I've been painting, in spite of the appearance of my blog. I painted fifteen skies on one large canvas over the past several days. I used a limited palette of two reds, two blues, two yellows and white to make up this prayerful piece.


Sunday, January 4

Painted Lady

"Painted Lady"
20" x 16"
Oil on wrapped canvas
Her nails were painted in all the warm colors of that evening's sunset. She was resplendent as she opened her petals to the New Year, exuding a sensual warmth from her core. 

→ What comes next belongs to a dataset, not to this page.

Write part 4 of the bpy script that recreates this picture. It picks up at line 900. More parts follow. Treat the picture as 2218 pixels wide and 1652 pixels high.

This is my first large painting in a while. I photographed her a year ago in a greenhouse at the Botanic Gardens, but wasn't up to painting all those different colored points with an eyelash brush… until now. The greens were painted yesterday and all the reds and yellows were painted today.  She was as enjoyable as I anticipated. I'm especially fond of the prickly pears in the top background. They are exactly how I wanted them to be… succulent.


Saturday, January 3

Gold in Them Thar Hills

"Gold in Them Thar Hills"
6" x 6"
Oil on hardboard
The setting sun plated the distant hills with the look of gold leaf, like the capitol domes in many cities. The gold was a fleeting illusion, but probably what prospectors dreamed of back in the day. 

My first post of this New Year is not quite what I had planned, but my next one will be worth the wait.  I'm working on a cactus that is not quite a one-day painting. I needed some drying time to place the prickly spines and background flowers. Hopefully it will dry enough overnight to finish it.